Five Indiana Pacers players charged in one of the worst brawls in U.S. sports history will be tried separately.

A judge Friday granted the National Basketball Association players' request for separate trials on misdemeanor assault and battery charges so they would not be called as complaining witnesses at the same trial in which they are defendants.

Lawyers for the five — Ron Artest, Jermaine O'Neal, Stephen Jackson, Anthony Johnson and David Harrison — contended there was a risk the players would be called to testify in a way that could be self-incriminating.

Two other defendants, spectators William Paulson and John Ackerman, were granted requests that they be tried together, but separately from the other defendants in the case stemming from the Nov. 19 brawl during the NBA game between the Pacers and the Detroit Pistons.

Judge Lisa Asadoorian said the two remaining defendants — David Wallace, brother of Pistons center Ben Wallace, and John Green, the fan who prosecutors say sparked the brawl by lobbing a drink that struck Artest — would be tried together. Wallace and Green did not ask for separate trials.

No players or fans facing charges were at Friday's hearing.

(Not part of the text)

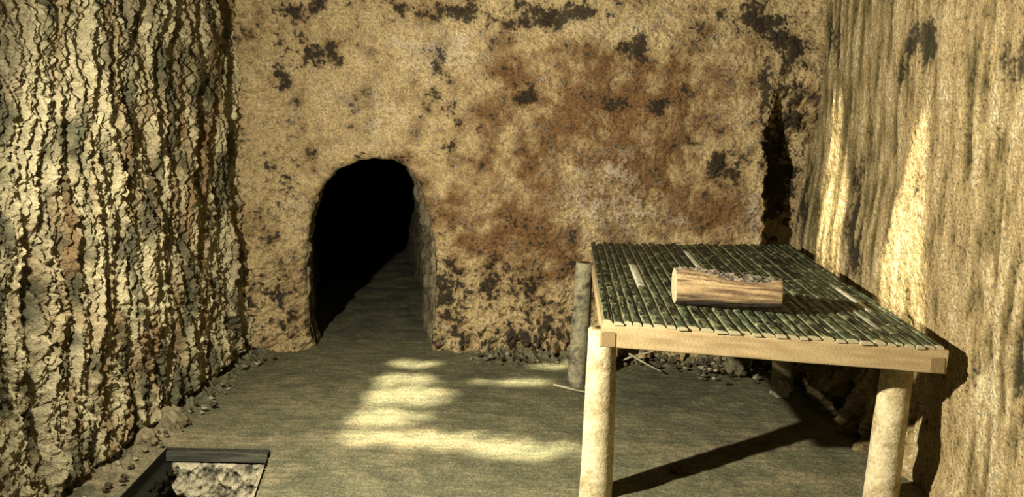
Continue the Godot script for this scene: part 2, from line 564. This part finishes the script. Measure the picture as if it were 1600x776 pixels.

The brawl started after Ben Wallace shoved Artest following a hard foul. After they were separated, Artest was doused with the drink, rushed into the stands and began beating a man he thought had thrown it at him. Some teammates joined him in the stands and also fought with fans on the court.

A fan charged with throwing a chair pleaded no contest last month and is expected to be sentenced next month. Three other fans were sentenced to probation on charges of walking on a court or throwing objects.